Beamtin sorgt bei Einvernahme für Aufsehen
Für Aufsehen sorgte zudem die Einvernahme einer Beamtin vom Bundesamt für Verfassungsschutz und Terrorismusbekämpfung, kurz BVT, die in die langwierigen Ermittlungen gegen Küssel & Co involviert war. Die Frau behauptete zunächst, Küssel habe sich im Internet unter dem Nickname "Heimatlos" einschlägig betätigt, was dieser sowie dessen Verteidiger vehement bestritten. Auf die Frage, wie sie zu ihrer Aussage komme, meinte die 36-Jährige: "Wir vermuten es. Das ist das, was mir von der EDV übermittelt wurde."

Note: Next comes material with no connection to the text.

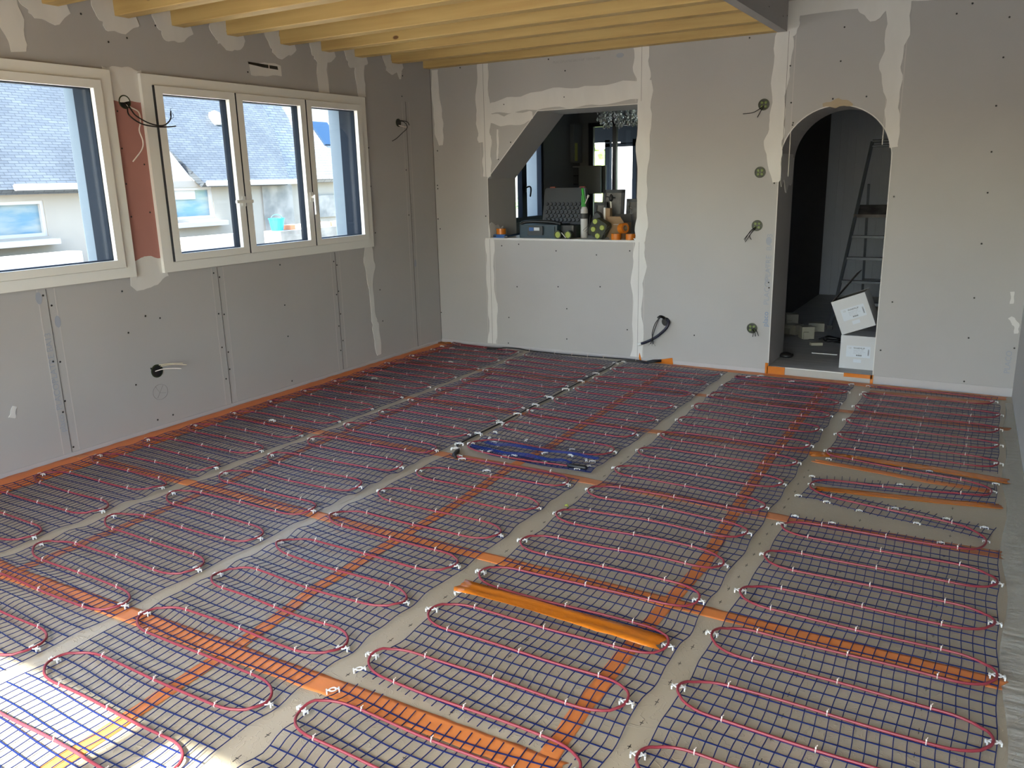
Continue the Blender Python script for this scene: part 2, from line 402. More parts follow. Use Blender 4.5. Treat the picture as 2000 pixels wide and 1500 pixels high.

Als es um einen BVT-Bericht vom 26. November 2008 ging, den unter anderem auch sie unterschrieben hatte und in dem Küssel ein wörtlich "nachweisbar" strafbares Verhalten angekreidet wurde, erklärte die Beamtin, sie sei "für diesen Bereich" nicht zuständig gewesen. Man sei "arbeitsteilig vorgegangen", daher habe auch sie unterschrieben. Gekümmert habe sie sich aber um einen anderen Verdächtigen. Sie fühle sich daher "nur für den Bereich verantwortlich, den ich bearbeitet habe. Alles andere wäre unseriös".

"Ich hab' in Deutsch maturiert"
Die Zeugin legte auch dar, weshalb ihres Erachtens nach jener User, der seit der Inhaftierung von Felix B. unter dem Nickname "Prinz Eugen" auf dem deutschen Rechtsextremistenforum "Thiazi" postet, ein anderer ist als jener, der dort vorher Beiträge hinterlassen hatte. "Der erste 'Prinz Eugen' war Felix B. Der zweite verwendet eine andere Rechtschreibung und eine derbere Ausdrucksweise. Wir nehmen an, dass man versucht, den Inhaftierten reinzuwaschen und dass es sich um eine Verschleierungsaktion handelt", erklärte die 36-Jährige. Auf die Frage, ob sie eine spezielle Ausbildung habe, um die unterschiedlichen Ausdrucksweisen semantisch beurteilen zu können, bemerkte die Zeugin: "Ich hab' in Deutsch maturiert."

Am Donnerstag wird der Prozess in erster Instanz zu Ende gehen, die Urteile werden in den Abendstunden fallen.